FRANKFURT: NATO is moving to boost its defenses along European borders with Russia by creating an AI-assisted “automated zone” not reliant on human ground forces, a German general said in comments published Saturday.
That zone would act as a defensive buffer before any enemy forces advanced into “a sort of hot zone” where traditional combat could happen, said General Thomas Lowin, NATO’s deputy chief of staff for operations.
He was speaking to the German Sunday newspaper Welt am Sonntag.
The automated area would have sensors to detect enemy forces and activate defenses such as drones, semi-autonomous combat vehicles, land-based robots, as well as automatic air defenses and anti-missile systems, Lowin said.
He added, however, that any decision to use lethal weapons would “always be under human responsibility.”
The sensors — located “on the ground, in space, in cyberspace and in the air” — would cover an area of several thousand kilometers (miles) and detect enemy movements or deployment of weapons, and inform “all NATO countries in real time,” he said.
The AI-guided system would reinforce existing NATO weapons and deployed forces, the general said.
The German newspaper reported that there were test programs in Poland and Romania trying out the proposed capabilities, and all of NATO should be working to make the system operational by the end of 2027.

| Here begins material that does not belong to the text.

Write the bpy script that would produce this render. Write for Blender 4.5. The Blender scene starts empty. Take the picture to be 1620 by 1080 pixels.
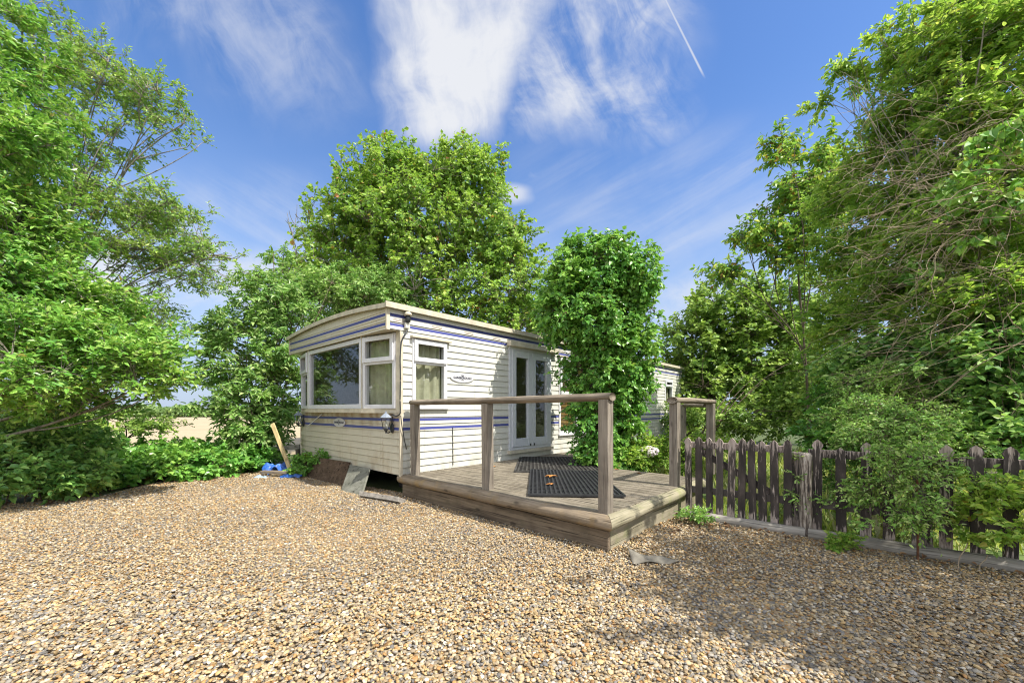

NATO’s European members are stepping up preparedness out of concern that Russia — whose economy is on a war footing because of its conflict in Ukraine — could seek to further expand, into EU territory.
Poland is about to sign a contract for “the biggest anti-drone system in Europe,” its defense minister, Wladyslaw Kosiniak-Kamysz, told the Gazeta Wyborcza daily.
Kosiniak-Kamysz did not say how much the deal, involving “different types of weaponry,” would cost, nor which consortium would ink the contract at the end of January.
He said it was being made to respond to “an urgent operational demand.”